On the night before his crucifixion, Jesus gave a parting command to his disciples, “This is my commandment, that you love one another as I have loved you.” But love is not an abstract, sentimental idea. Jesus makes it clear that love is shown most powerfully in the act of self-sacrifice, even to the point of death. “Greater love has no one than this, that someone lay down his life for his friends.” But Jesus wasn’t only talking about what we must do. He was also pointing to his death for us, the greatest of all acts of love.
Preaching on this text in 1873, Spurgeon gives seven reasons for why Christ’s laying down his life was infinitely greater and more glorious than any act of sacrifice that has ever been performed. For each one of these, Spurgeon calls for crowns of glory and worship to be placed upon Christ’s head.
Crown #1: Jesus was immortal and never needed to die
Christ’s death was utterly unique because it was an entirely voluntary act of love.

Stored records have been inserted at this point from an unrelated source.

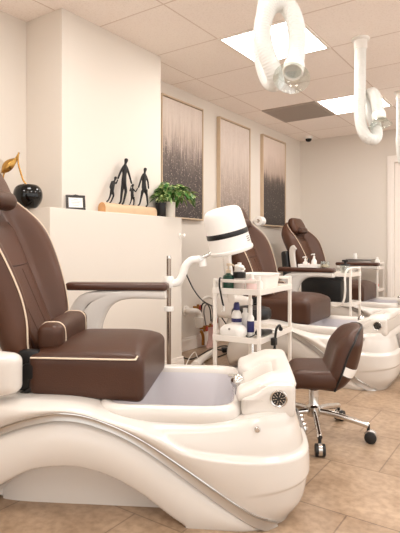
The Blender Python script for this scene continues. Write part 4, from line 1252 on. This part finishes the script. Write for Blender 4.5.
# white hooks on the end of the ledge wall
for px, py, w in ((182.5, 234, 'white coat hook on the ledge wall end, below plant pot'),):
    h0 = WP(px, py, .0)
    t = thing('wall_hook', w, 'hook', (HX, HY1-.03, 1.10), 0)
    obj('plate', box(nb(), 0, .006, -.012, .012, -.025, .02, .002, 1), 'plast', t)
    obj('peg', lathe(nb(), [(.006, 0), (.006, .03), (.014, .034), (.015, .042), (.010, .05), (0, .051)], 18, Matrix.Translation((.004, 0, 0)) @ Matrix.Rotation(R(90), 4, 'Y')), 'plast', t)
t = thing('drain_trap', 'white plastic drain elbow on left wall above baseboard', 'drain pipe', (XL, WP(190, 315).y, 0), 0)
y0 = t.location.y
def lp(px, py, off): 
    v = WP(px, py, off); return Vector((off, v.y-y0, v.z))
obj('wall_flange', lathe(nb(), [(.052, 0), (.052, .01), (.03, .016)], 24, Matrix.Translation(lp(186, 311, 0.0)) @ Matrix.Rotation(R(90), 4, 'Y')), 'pvc', t)
e0 = lp(186, 311, .005)
obj('elbow', tube(nb(), spline([e0, e0+Vector((.06, 0, 0)), e0+Vector((.085, .05, -.005)), e0+Vector((.09, .085, -.03)), e0+Vector((.09, .09, -.08))], 6), .031, 18), 'pvc', t)
obj('trap_cup', lathe(nb(), [(0, -.165), (.03, -.163), (.036, -.15), (.037, -.09), (.044, -.085), (.044, -.065), (.034, -.06)], 24, Matrix.Translation(e0+Vector((.09, .09, 0)))), 'pvc', t)
for k, (px, py) in enumerate(((193.5, 307), (200, 328), (206, 326), (212, 320))):
    v = WP(px, py, 0)
    t = thing('shutoff_valve', ['red handled valve above the white drain elbow', 'left red valve of the lower pair by hanging rag', 'middle red valve above the hanging rag', 'right red valve nearest the bottle trolley'][k], 'valve', (XL, v.y, v.z), 0, 'red shutoff valves on the left wall')
    obj('stub', tube(nb(), [(0, 0, 0), (.06, 0, 0)], .011, 12), 'brass', t)
    bm = nb(); tube(bm, [(.055, 0, -.03), (.055, 0, .03)], .014, 14); obj('valve_body', bm, 'brass', t)
    obj('handle', lathe(nb(), [(0, -.006), (.022, -.006), (.027, 0), (.022, .006), (0, .006)], 16, Matrix.Translation((.085, 0, 0)) @ Matrix.Rotation(R(90), 4, 'Y')), 'red', t)
def line(name, pts, r, m, label, cat='hose', group=None):
    p = [Vector(q) for q in pts]
    return single(name, tube(nb(), spline(p, 8), r, 10), m, label, cat, (0, 0, 0), 0, group)
line('supply_hose', [WP(200, 327, .055), WP(199, 312, .06), WP(202, 300, .07), WP(209, 297, .08), WP(215, 301, .09), WP(218, 312, .1), WP(220, 330, .1)], .012, 'pvc', 'thick white supply hose arching over the red valves')
line('supply_hose', [WP(206, 325, .06), WP(204, 312, .08), WP(206, 305, .1), WP(211, 306, .11), WP(213, 314, .1), WP(212, 322, .06)], .007, 'grey', 'thin grey braided hose arching between two red valves')
line('supply_hose', [WP(211, 321, .06), WP(210, 309, .09), WP(206, 303, .11), WP(202, 305, .1), WP(201, 314, .08), WP(201, 326, .06)], .007, 'black', 'black rubber hose arching between the outer red valves')
line('waste_pipe', [WP(203, 345, .06), WP(203, 336, .06), WP(201, 331, .057)], .016, 'brass', 'short brass pipe stub below the left red valve', 'pipe')
# pink rag hanging from the valves
rg0 = WP(208.5, 332, .075)
bm = nb(); rows = []
for i in range(13):
    q = i/12; row = []
    for j in range(17):
        f = -1+2*j/16
        row.append(Vector((.03+.018*math.sin(f*7+q*2)+.012*math.sin(f*15)*q, f*(.03+.05*q)+.01*math.sin(q*6), .05-.24*q+.035*f*q)))
    rows.append(row)
vf = [[bm.verts.new(p) for p in r] for r in rows]; vb = [[bm.verts.new(p-Vector((.004, 0, 0))) for p in r] for r in rows]
for g in (vf, vb):
    for A, B in zip(g, g[1:]):
        for j in range(16): bm.faces.new((A[j], A[j+1], B[j+1], B[j]))
for i in range(12):
    for j in (0, 16): bm.faces.new((vf[i][j], vf[i+1][j], vb[i+1][j], vb[i][j]))
for i in (0, 12):
    for j in range(16): bm.faces.new((vf[i][j], vf[i][j+1], vb[i][j+1], vb[i][j]))
single('cleaning_rag', bm, 'rag', 'pale pink rag hanging below the red valves', 'rag', tuple(rg0), 0)
# on the floor
def FP(px, py, z=0):
    Z = (CAMH-z)*500/(py-248); x, y = cw((px-200)/500*Z, Z); return Vector((x, y, z))
t = thing('waste_hose', 'white plastic waste pipe lying on floor beneath the red valves', 'pipe', (0, 0, 0))
obj('pipe_run', tube(nb(), spline([FP(196, 365, .035), FP(204, 358, .035), FP(214, 352, .035)], 6), .03, 16), 'pvc', t)
obj('pipe_end', tube(nb(), [FP(195, 366, .035), FP(197.5, 363.5, .035)], .038, 18), 'pvc', t)
line('floor_cable', [FP(183, 357.5, .006), FP(192, 359, .006), FP(203, 353.5, .006), FP(212, 349, .006), FP(222, 350, .006), FP(230, 347, .006)], .006, 'black', 'black cable lying on floor along the baseboard', 'cable')
line('floor_cable', [FP(207, 360, .006), FP(213, 352, .03), FP(219, 347, .04), FP(226, 346, .02), FP(236, 349, .006), FP(228, 353, .006), FP(218, 357, .006)], .006, 'black', 'black cable looped on floor beside the power strip', 'cable')
line('floor_cable', [FP(186, 365, .005), FP(190, 357, .06), FP(195, 352, .08), FP(198, 358, .03), FP(206, 366, .005)], .004, 'plast', 'thin white cable coiled beside the white floor pipe', 'cable')
line('floor_cable', [WP(213, 306, .12), WP(216, 311, .15), WP(222, 318, .18), WP(230, 330, .2), WP(240, 345, .22)], .006, 'black', 'black cable dropping past the right red valve', 'cable')
t = thing('power_adapter', 'black power strip on floor behind the bottle trolley', 'power strip', tuple(FP(231, 352)), TH+.2)
obj('case', box(nb(), -.09, .09, -.03, .03, 0, .045, .008, 2), 'black', t)
obj('rocker_switch', box(nb(), .06, .078, -.012, .012, .0445, .05, .002, 1), 'red', t)
# paper roll holder on the left wall past the second painting
v = WP(262.5, 222, 0)
t = thing('paper_roll', 'white paper roll on wall beside the farthest painting', 'paper roll', (XL, 5.34, v.z), 0)
pm_ = Matrix.Translation((.07, 0, 0)) @ Matrix.Rotation(R(90), 4, 'X') @ Matrix.Rotation(R(0), 4, 'Y')
obj('roll', lathe(nb(), [(.02, -.05), (.055, -.05), (.056, -.046), (.056, .046), (.055, .05), (.02, .05), (.02, -.05)], 32, pm_), 'paper', t)
obj('core', lathe(nb(), [(.0195, -.052), (.0195, .052), (.014, .052), (.014, -.052), (.0195, -.052)], 24, pm_), pm('card_core', (170, 140, 110), .8), t)
obj('bracket', box(nb(), -.003, .07, -.06, .06, -.008, .008, .003, 1), 'plast', t)

# ------------------------------------------------------------------ light, world, camera
w = bpy.data.worlds.new('World'); sc.world = w; w.use_nodes = True
bg = w.node_tree.nodes['Background']; bg.inputs['Color'].default_value = (1, .985, .965, 1); bg.inputs['Strength'].default_value = 1.75
cam = bpy.data.cameras.new('Camera'); co = bpy.data.objects.new('Camera', cam); C.objects.link(co)
co.location = (0, 0, CAMH); co.rotation_euler = (R(90), 0, TH)
cam.sensor_fit = 'HORIZONTAL'; cam.sensor_width = 36; cam.lens = 45; cam.shift_y = -18.5/400
cam.clip_start = .05
sc.camera = co
sc.view_settings.view_transform = 'Standard'; sc.view_settings.look = 'None'; sc.view_settings.gamma = 1
sc.view_settings.exposure = 0.10
sc.view_settings.use_curve_mapping = False
sc.cycles.use_denoising = True
sc.cycles.max_bounces = 10; sc.cycles.diffuse_bounces = 6
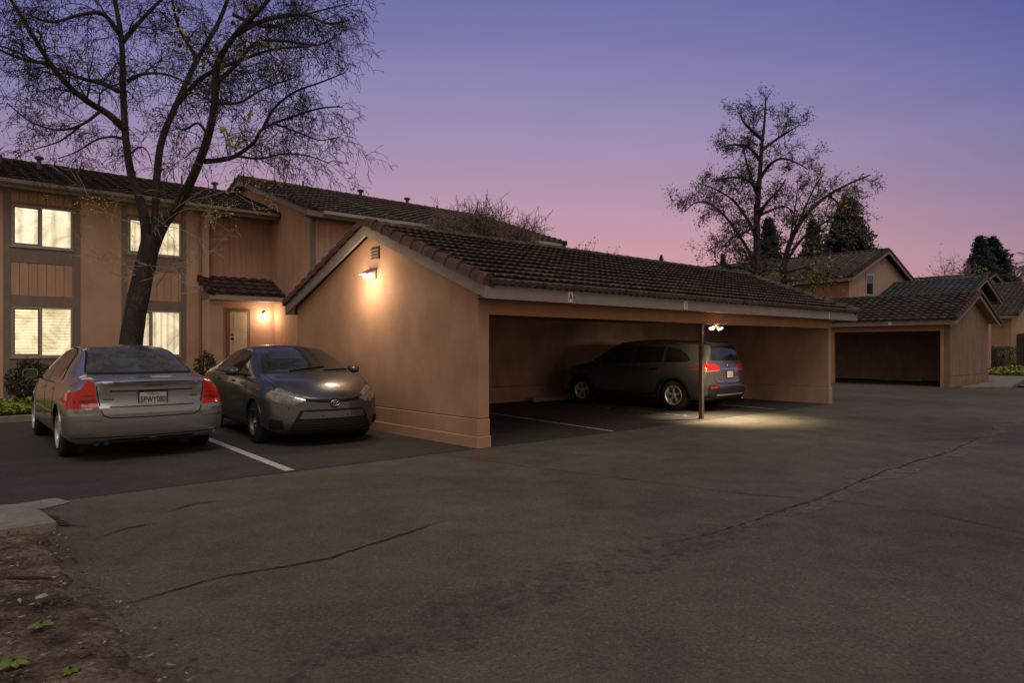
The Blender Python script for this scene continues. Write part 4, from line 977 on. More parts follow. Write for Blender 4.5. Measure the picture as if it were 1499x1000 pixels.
            for k in range(n):
                for d in (-.5, .5):
                    a = 2*math.pi*k/n+.3; half = .10 if n <= 5 else .085; a2 = a+d*2*half*1.3
                    c1 = Vector((math.cos(a+d*half), 0, math.sin(a+d*half)))*.055; c2 = Vector((math.cos(a2), 0, math.sin(a2)))*(rr-.018)
                    tt = (c2-c1).normalized(); sd = Vector((-tt.z, 0, tt.x))
                    w1, w2 = .014, .013; o = Vector((x, yo, r))
                    q = [c1-sd*w1, c2-sd*w2, c2+sd*w2, c1+sd*w1]; yy1 = -sg*.024; yy2 = -sg*.010
                    ys = [yy1, yy2, yy2, yy1]; k0 = len(rim.v)
                    for p, yv in zip(q, ys): rim.v.append(tuple(o+p+Vector((0,yv,0))))
                    for p, yv in zip(q, ys): rim.v.append(tuple(o+p+Vector((0,yv-sg*.03,0))))
                    rim.f += [(k0,k0+1,k0+2,k0+3),(k0+7,k0+6,k0+5,k0+4)]+[(k0+i,k0+4+i,k0+4+(i+1)%4,k0+(i+1)%4) for i in range(4)]
            rim.lathe((x,yo-sg*.010,r), (0,-sg,0), [(0,.01),(0,.030),(.012,.055),(.05,.06)], 20, closed=False)
            rm = rim.build('rim', mt, W_)
            dk = MB(); dk.lathe((x,yo-sg*.075,r), (0,-sg,0), [(0,.001),(0,rr-.05)], 30, closed=False); dk.build('brake_disc', M['steel'], W_)
        return W_
    def mirror(s, x, y, z, mat, w=.20, h=.13):
        for sg in (1, -1):
            b = MB(); k0 = 0; n = 10; prof = []
            for i in range(n+1):
                t = i/n; sx = math.sin(math.pi*min(1, t*1.02+.0)*.5+.0)
                rr = (1-(1-t)**2.2)**.5 if t > 0 else .02
                prof.append((x+.10-.14*t, rr))
            for px, rr in prof:
                for j in range(16):
                    a = 2*math.pi*j/16; ca, sa = math.cos(a), math.sin(a); e = .62
                    yy = abs(ca)**e*math.copysign(1, ca)*w/2*rr; zz = abs(sa)**e*math.copysign(1, sa)*h/2*rr*(1.08 if sa > 0 else .92)
                    b.v.append((px, sg*(y+yy), z+zz))
            for i in range(n):
                for j in range(16): a = i*16+j; c = i*16+(j+1) % 16; f = (a, c, c+16, a+16); b.f.append(f if sg == 1 else f[::-1])
            b.f.append(tuple(range(16))); b.f.append(tuple(n*16+j for j in range(16)))
            o = b.build('mirror', mat, s.root, smooth=True)
            bm = bmesh.new(); bm.from_mesh(o.data); bmesh.ops.recalc_face_normals(bm, faces=bm.faces); bm.to_mesh(o.data); bm.free()
            try: o.data.set_sharp_from_angle(angle=math.radians(40))
            except Exception: pass
            g = MB(); yc = sg*y
            g.prism([(x-.0415,yc-w*.42,z-h*.38),(x-.0415,yc+w*.42,z-h*.38),(x-.0415,yc+w*.44,z+h*.30),(x-.0415,yc+w*.30,z+h*.42),(x-.0415,yc-w*.30,z+h*.42),(x-.0415,yc-w*.44,z+h*.30)], (-.003,0,0)); g.build('mirror_glass', M['glass'], o)
            a = MB(); a.prism([(x-.01,sg*(y-w*.35),z-h*.45),(x+.05,sg*(y-w*.35),z-h*.45),(x+.07,sg*(y-w*.35-.13),z-h*.55),(x-.02,sg*(y-w*.35-.13),z-h*.55)], (0,0,.035)); a.build('mirror_arm', M['plastic'], o)
    def plate(s, z, y, axis, text, w=.305, h=.152, tilt=0):
        if axis == 'r':
            p, n = s.hit('r', y, z); x = p.x-.014
            b = MB(); b.box((x-.004,y-w/2,z-h/2), (x+.03,y+w/2,z+h/2)); pl = b.build('licence_plate', M['plate'], s.root, bevel=.003)
            fr = MB()
            for a, c in (((y-w/2-.012, z-h/2-.012),(y+w/2+.012, z-h/2)),((y-w/2-.012, z+h/2),(y+w/2+.012, z+h/2+.012)),((y-w/2-.012, z-h/2),(y-w/2, z+h/2)),((y+w/2, z-h/2),(y+w/2+.012, z+h/2))):
                fr.box((x-.010,a[0],a[1]), (x+.03,c[0],c[1]))
            fr.build('plate_frame', M['plastic'], pl)
            if text:
                letter(text, .100, M['ink'], pl, Vector((x-.006,y,z-.020)), Euler((math.pi/2, 0, -math.pi/2)), 'plate_number', .0015, .0012, .68)
                o = letter('California', .036, simple('plate_script', (.25,.03,.03), .6), pl, Vector((x-.006,y,z+.053)), Euler((math.pi/2, 0, -math.pi/2)), 'plate_heading', .0008)
            return pl
def arch_lip(c, wx, rr, ra, mat, w=.022, off=.008, a0=-8, a1=188, mirror=True):
    pts = [(wx+math.cos(math.radians(a))*(ra+w*.5), rr+math.sin(math.radians(a))*(ra+w*.5)) for a in range(a0, a1+1, 6)]
    return c.strip('arch_lip', pts, 'l', w, mat, off=off, depth=.01, mirror=mirror)
SC = CAM_H/1.5
def place(x, y): return x*SC, y*SC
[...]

When a man lays down his life for his friend, he does not lay down what he could keep altogether; he could only have kept it for a while, even if he had lived as long as mortals can, till grey hairs are on their head, he must at last have yielded to the arrows of death. A substitutionary death for love’s sake in ordinary cases would be but a slightly premature payment of that debt of nature which must be paid by all. But such is not the case with Jesus. Jesus needed not die at all; there was no ground or reason why he should die apart from his laying down his life in the room and place and stead of his friends.
Crown #2: Jesus sacrificed himself knowing he had no chance of escape
Some people may volunteer to die for another and yet may still have hope that they will escape death. This was not the case for Jesus.
He knew that if he was to give a ransom for our souls he had no loophole for escape, he must surely die. Die he or his people must, there was no other alternative. If we were to escape from the pit through him, he must perish in the pit himself; there was no hope for him, there was no way by which the cup could pass from him. Men have risked their lives for their friends bravely; perhaps had they been certain that the risk would have ended in death they would have hesitated; Jesus was certain that our salvation involved death to him, the cup must be drained to the bottom, he must endure the mortal agony, and in all the sufferings of death extreme he must not be spared one jot or little; yet deliberately, for our sakes, he espoused death that he might espouse us.
Crown #3: Jesus’ sacrifice was motivated by pure, unmingled love
One person might die for another out of a sense of duty or gratitude or debt. But Jesus had no such motivation. His death was an act of pure love.